Em suma: a proposta do comité da ONU não é uma solução nem para a população judaica nem para a população árabe; é uma solução pura e exclusivamente para os países imperialistas. Os políticos sionistas agarraram avidamente o osso que lhes foi atirado pelo imperialismo. E os críticos sionistas de «esquerda», para tirar a máscara do jogo dos imperialistas, atacam sem entusiasmo a proposta de partilha e exigem… um Estado judeu em toda a Palestina! Um Estado binacional, como propõe o Shomer HaTsa’ir (Jovem Guarda), é apenas uma folha de figueira para o direito dos judeus de impor a imigração judaica e as políticas sionistas aos árabes sem o seu consentimento e contra a sua vontade.

E o Partido Comunista da Palestina? Parece que está à espera da solução «justa» da ONU. Em todo o caso, continua a semear ilusões sobre a ONU e, nesse sentido, ajuda a esconder e a implementar os programas imperialistas.
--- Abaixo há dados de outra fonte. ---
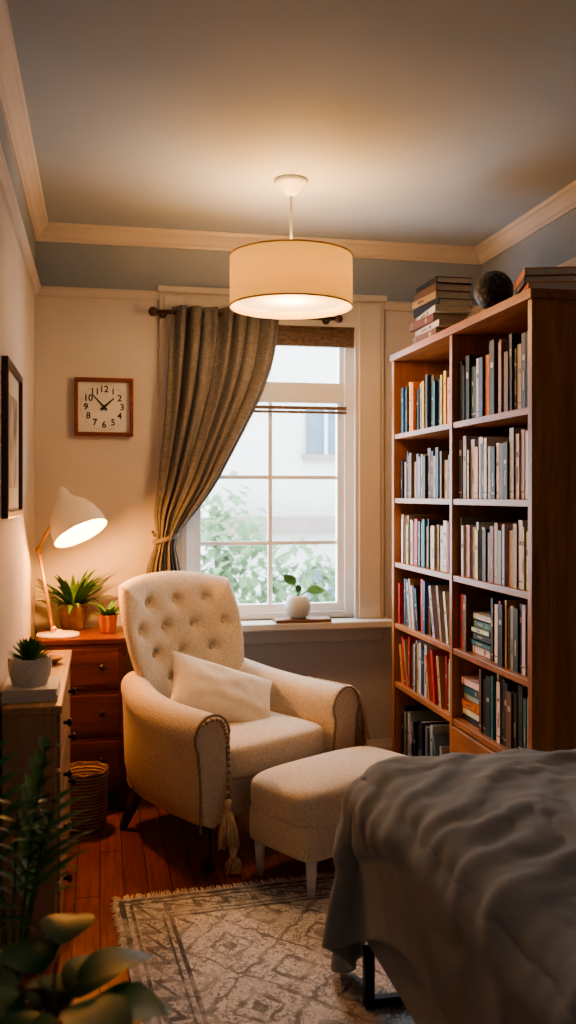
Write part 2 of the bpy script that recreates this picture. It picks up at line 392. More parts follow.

Perante tudo isto, dizemos: não caiam na armadilha! A solução do problema judeu, como a solução dos problemas do país, não virá «de cima», nem da ONU nem de nenhuma outra instituição imperialista. Nenhuma «luta», «terror» ou «pressão» moral fará com que o imperialismo renuncie aos seus interesses vitais na região (as ações petrolíferas pagaram dividendos de 60% este ano!).

Para resolver o problema judeu, para nos libertarmos do fardo do imperialismo, só há um caminho: a guerra de classe comum com os nossos irmãos árabes; uma guerra que é um elo inseparável da guerra anti-imperialista das massas oprimidas em todo o Oriente Árabe e em todo o mundo.

A força do imperialismo reside na divisão: a nossa força reside na unidade de classe internacional.